山田AI技術について、機械学習やディープラーニングは、そのままでは技術がブラックボックスになり、なぜそのような結果が導かれたのかを説明できません。この場合、人間がその判断を受け入れることは難しいと思います。そのため、日立を含めて各社は、結果説明が可能なAIの開発を進めています。このような技術開発と社会や倫理面の議論を深めることにより、人間が意思決定支援にAIを活用する場面が増えてくると思います。つまり、判断基準が従来のような道徳観や慣習に基づく人間によるトップダウンだけではなく、膨大なデータに基づくボトムアップの考えも取り入れていくことになるわけですね。これは大きな考え方の変化で、政治や企業の意思決定のプロセスも変わることになると思います。ただし、ともするとデータ駆動だけが先行して人間を置き去りにしてしまう、さらに人間が知らず知らずにデータに依存してしまう可能性があります。そうなるとこれからの社会を担う若い人々の思考や倫理観、人間観も大きく変わっていくことになるのでしょうか。

唐沢難しい問題ですね。意思決定をAIが支援することは、合理的な判断領域では、より良い意思決定につながるように思います。一方、膨大なデータが私たちの生活をサポートする社会になると、個々人の直感的な道徳観に基づく判断や慣習よりも、AIの判断が正しいと考えてしまうかもしれない。もっとも、データ駆動というときのデータをどこに求めるか次第のところもあり、慣習や、多数の人から集めた直感的な道徳判断データなども取り入れたAIによる意思決定システムも可能だと思います。ただ、いずれにせよ、AIが示す意思決定を、そのまま自分の意思決定として受け入れる社会になってしまうと、自分で考えることの意味が揺らいでしまう。また、自分も他者もデータとして存在し、その結果、社会も、そのような多数のデータとしての人々から構成されるものとして概念化されるわけですから、信頼、協力、協創といった、他者とのつながり、またそれを是とする倫理観にも変化が出てくるかもしれません。データ駆動型社会は、人の自由な意志、自律性とは何かという、人間観に関わる根本的な問いを、新たに突き付ける可能性があります。
そこで私たちが心にとめるべきことは、人間の道徳観を支えるシステムには、非合理的なところもあるけれども、限られた認知能力を前提として、理知的な判断に先行して生起する感情的なものも基盤にして動いていることです。例えば、人を傷つけてはいけない、殺めてはいけないといった、基本的で普遍的な倫理観は、その中に埋め込まれています。そのような倫理観は変わらず存在し、また存在し続けるべきであり、AIの活用も、そのような人間の特性を踏まえる必要があるのではないでしょうか。

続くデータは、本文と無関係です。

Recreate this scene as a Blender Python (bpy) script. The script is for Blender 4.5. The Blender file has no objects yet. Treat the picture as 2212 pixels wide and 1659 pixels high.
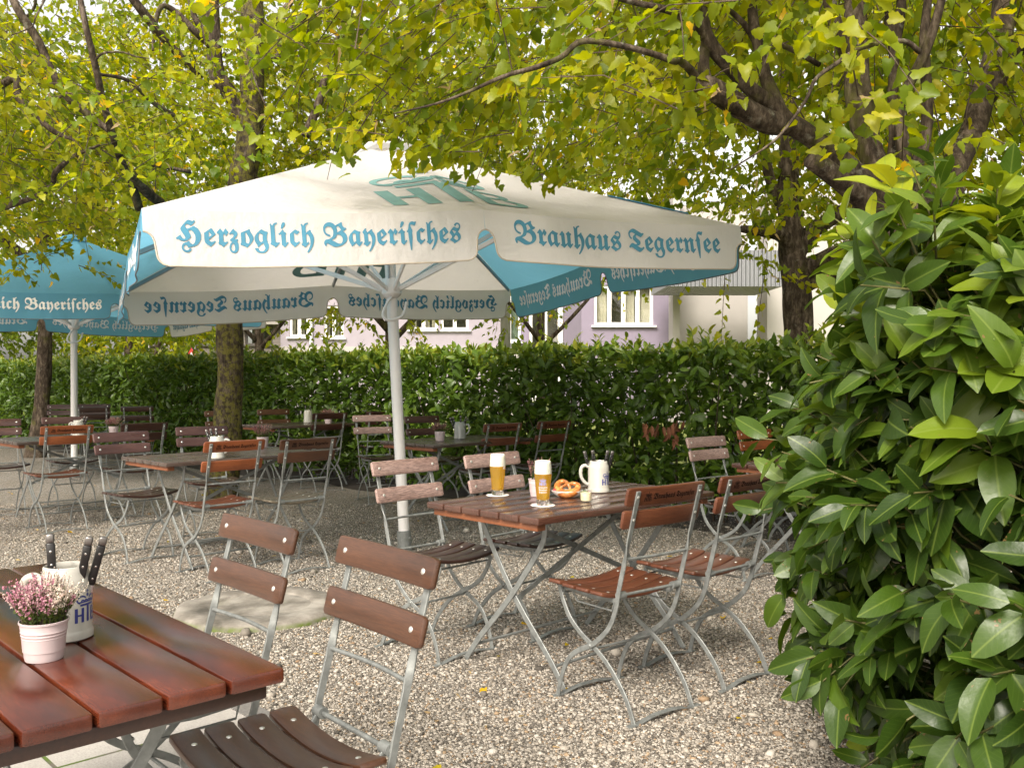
import bpy, bmesh, math, random
import numpy as np
from mathutils import Vector, Matrix, noise
R = math.radians
S = bpy.context.scene
COL = S.collection
rnd = random.Random(7)
rng = np.random.default_rng(7)
EYE = 1.31
FPX = 1992.0                       # focal length in pixels of a 2212 px wide view

def W(px, py, y):
    """point seen at (px, py) of a 2212x1659 view at distance y"""
    return Vector(((px - 1106) / FPX * y, y, EYE + (813.6 - py) / FPX * y))

# ---------------------------------------------------------------- tagging
def tag(o, label=None, cat=None, group=None, kind=None):
    if label: o['label'] = label
    if cat: o['category'] = cat
    if group: o['group'] = group
    if kind: o['kind'] = kind
    return o

def thing(name, label, cat, loc=(0, 0, 0), rz=0.0, group=None):
    o = bpy.data.objects.new(name, None)
    o.empty_display_size = .1
    COL.objects.link(o)
    o.location = loc
    o.rotation_euler = (0, 0, rz)
    return tag(o, label, cat, group)

def dup(root, loc, rz, label, group=None):
    r = root.copy(); COL.objects.link(r)
    r.location = loc; r.rotation_euler = (0, 0, rz)
    r['label'] = label
    if group: r['group'] = group
    for ch in list(root.children):
        c = ch.copy(); COL.objects.link(c); c.parent = r
        for g in list(ch.children):
            d = g.copy(); COL.objects.link(d); d.parent = c
    return r

# ---------------------------------------------------------------- mesh builder
def cat_rom(pts, n):
    P = [Vector(p) for p in pts]
    if n <= 1: return P
    out = []
    for i in range(len(P) - 1):
        p0 = P[i - 1] if i else P[i] * 2 - P[i + 1]
        p1, p2 = P[i], P[i + 1]
        p3 = P[i + 2] if i + 2 < len(P) else P[i + 1] * 2 - P[i]
        for k in range(n):
            t = k / n
            out.append(.5 * ((2 * p1) + (p2 - p0) * t + (2 * p0 - 5 * p1 + 4 * p2 - p3) * t * t + (3 * p1 - p0 - 3 * p2 + p3) * t ** 3))
    out.append(P[-1])
    return out

def interp_list(vals, n):
    out = []
    for i in range(len(vals) - 1):
        for k in range(n):
            out.append(vals[i] + (vals[i + 1] - vals[i]) * k / n)
    out.append(vals[-1])
    return out

class MB:
    def __init__(s): s.v = []; s.f = []; s.m = []
    def add(s, vs, fs, mi=0, M=None):
        b = len(s.v)
        for p in vs:
            p = Vector(p)
            s.v.append(M @ p if M is not None else p)
        for f in fs:
            s.f.append([b + i for i in f]); s.m.append(mi)
    def box(s, c, d, mi=0, M=None):
        x, y, z = [k / 2 for k in d]
        vs = [(c[0] + i * x, c[1] + j * y, c[2] + k * z) for i in (-1, 1) for j in (-1, 1) for k in (-1, 1)]
        s.add(vs, [(0, 1, 3, 2), (4, 6, 7, 5), (0, 4, 5, 1), (2, 3, 7, 6), (0, 2, 6, 4), (1, 5, 7, 3)], mi, M)
    def ring_sweep(s, rings, mi=0, cap=True, closed=True):
        n = len(rings[0]); b = len(s.v)
        for r in rings: s.v += [Vector(p) for p in r]
        for i in range(len(rings) - 1):
            for j in range(n if closed else n - 1):
                k = (j + 1) % n
                s.f.append([b + i * n + j, b + i * n + k, b + (i + 1) * n + k, b + (i + 1) * n + j]); s.m.append(mi)
        if cap:
            s.f.append([b + j for j in range(n)][::-1]); s.m.append(mi)
            e = b + (len(rings) - 1) * n
            s.f.append([e + j for j in range(n)]); s.m.append(mi)
    def tube(s, pts, r, seg=8, mi=0, smooth=1, cap=True, rough=0.0, seed=0):
        n = smooth
        P = cat_rom(pts, n)
        rr = interp_list(list(r), n) if isinstance(r, (list, tuple)) else [r] * len(P)
        rings = []; u = None
        for i, p in enumerate(P):
            t = (P[min(i + 1, len(P) - 1)] - P[max(i - 1, 0)]).normalized()
            if u is None:
                u = t.orthogonal().normalized()
            else:
                u = (u - t * u.dot(t))
                u = u.normalized() if u.length > 1e-6 else t.orthogonal().normalized()
            w = t.cross(u)
            ring = []
            for k in range(seg):
                a = 2 * math.pi * k / seg
                q = rr[i]
                if rough:
                    q *= 1 + rough * noise.noise(Vector((p.x * 4 + math.cos(a) * 1.3 + seed, p.y * 4 + math.sin(a) * 1.3, p.z * 3)))
                ring.append(p + (u * math.cos(a) + w * math.sin(a)) * q)
            rings.append(ring)
        s.ring_sweep(rings, mi, cap)
    def bar(s, pts, wd, w, t, mi=0, smooth=1):
        """flat bar along pts; wd = width direction(s)"""
        P = cat_rom(pts, smooth)
        ws = wd if isinstance(wd, list) else [wd] * len(pts)
        ws = [Vector(k) for k in ws]
        Wd = []
        for i in range(len(ws) - 1):
            for k in range(smooth): Wd.append(ws[i].lerp(ws[i + 1], k / smooth))
        Wd.append(ws[-1])
        rings = []
        for i, p in enumerate(P):
            tg = (P[min(i + 1, len(P) - 1)] - P[max(i - 1, 0)]).normalized()
            a = Wd[i] - tg * Wd[i].dot(tg); a.normalize()
            b = tg.cross(a)
            c = min(t, w) * .22
            ring = []
            for sx, sy in ((1, 1), (-1, 1), (-1, -1), (1, -1)):
                A = a * (sx * (w / 2)); B = b * (sy * (t / 2))
                a1 = a * (sx * (w / 2 - c)); b1 = b * (sy * (t / 2 - c))
                if sx * sy > 0: ring += [p + A + b1, p + a1 + B]
                else: ring += [p + a1 + B, p + A + b1]
            rings.append(ring)
        s.ring_sweep(rings, mi, True)
    def slat(s, pts, wdir, w, t, r=.006, rc=.014, mi=0):
        """board along pts with rounded long edges and rounded corners"""
        P = [Vector(p) for p in pts]
        L = sum((P[i + 1] - P[i]).length for i in range(len(P) - 1))
        d0 = (P[1] - P[0]).normalized(); d1 = (P[-1] - P[-2]).normalized()
        st = [(P[0], w - 2 * rc, t - 2 * r), (P[0] + d0 * rc * .3, w - rc * .6, t - r * .6), (P[0] + d0 * rc, w, t)]
        st += [(p, w, t) for p in P[1:-1]]
        st += [(P[-1] - d1 * rc, w, t), (P[-1] - d1 * rc * .3, w - rc * .6, t - r * .6), (P[-1], w - 2 * rc, t - 2 * r)]
        rings = []
        for i, (p, ww, tt) in enumerate(st):
            tg = (st[min(i + 1, len(st) - 1)][0] - st[max(i - 1, 0)][0]).normalized()
            a = Vector(wdir); a = (a - tg * a.dot(tg)).normalized(); b = tg.cross(a)
            ring = []
            q = min(r, tt * .45)
            for sx, sy in ((1, 1), (-1, 1), (-1, -1), (1, -1)):
                A = a * (sx * ww / 2); B = b * (sy * tt / 2)
                a1 = a * (sx * (ww / 2 - q)); b1 = b * (sy * (tt / 2 - q))
                a2 = a * (sx * (ww / 2 - q * .3)); b2 = b * (sy * (tt / 2 - q * .3))
                L3 = [p + A + b1, p + a2 + b2, p + a1 + B]
                ring += L3 if sx * sy > 0 else L3[::-1]
            rings.append(ring)
        s.ring_sweep(rings, mi, True)
    def lathe(s, prof, seg=24, mi=0, M=None, cap=False, sx=1, sy=1):
        b = len(s.v)
        for r, z in prof:
            for k in range(seg):
                a = 2 * math.pi * k / seg
                p = Vector((r * math.cos(a) * sx, r * math.sin(a) * sy, z))
                s.v.append(M @ p if M is not None else p)
        for i in range(len(prof) - 1):
            for k in range(seg):
                j = (k + 1) % seg
                s.f.append([b + i * seg + k, b + i * seg + j, b + (i + 1) * seg + j, b + (i + 1) * seg + k]); s.m.append(mi)
        if cap:
            s.f.append([b + k for k in range(seg)][::-1]); s.m.append(mi)
            e = b + (len(prof) - 1) * seg
            s.f.append([e + k for k in range(seg)]); s.m.append(mi)
    def dome(s, c, n, r, h, seg=10, mi=0):
        n = Vector(n).normalized(); u = n.orthogonal().normalized(); w = n.cross(u)
        M = Matrix((u, w, n)).transposed().to_4x4(); M.translation = Vector(c)
        s.lathe([(r, 0), (r * .93, h * .45), (r * .6, h * .85), (r * .02, h)], seg, mi, M)
    def poly_prism(s, pts2, fn, t, mi=0): ...
    def build(s, name, mats, parent=None, smooth=35, loc=None):
        me = bpy.data.meshes.new(name)
        me.from_pydata([tuple(p) for p in s.v], [], s.f)
        mats = mats if isinstance(mats, (list, tuple)) else [mats]
        for m in mats: me.materials.append(m)
        if len(mats) > 1: me.polygons.foreach_set('material_index', s.m)
        bm = bmesh.new(); bm.from_mesh(me); bmesh.ops.recalc_face_normals(bm, faces=bm.faces); bm.to_mesh(me); bm.free()
        if smooth:
            me.shade_smooth()
            if smooth < 180: me.set_sharp_from_angle(angle=R(smooth))
        me.update()
        o = bpy.data.objects.new(name, me); COL.objects.link(o)
        if parent: o.parent = parent
        if loc is not None: o.location = loc
        return o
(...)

山田宗教や文化、政治、経済状況などが違っても、倫理や道徳というのは不思議と共通している部分が多いものですね。発達心理学では、人間はすでに幼児のころから公平性や善悪を判断できるという心理学実験の結果が示されています。すなわち、普遍的な人間性、倫理や道徳は、人間が社会を営むうえでの身体的な安全や健康などに深く関わっていると考えてよいでしょうか。

唐沢大勢の人間がいて、他者が何を考えているかあからさまには分からない中で共存していくためには、社会のルールが不可欠です。それが倫理や道徳、宗教であり、生き延びるための人間の知恵として社会システムに組み込まれてきたということでしょう。

※)トロッコ問題
「ある人を助けるために、ほかの人を犠牲にすることは許されるのか?」という、道徳的ジレンマを扱った思考実験。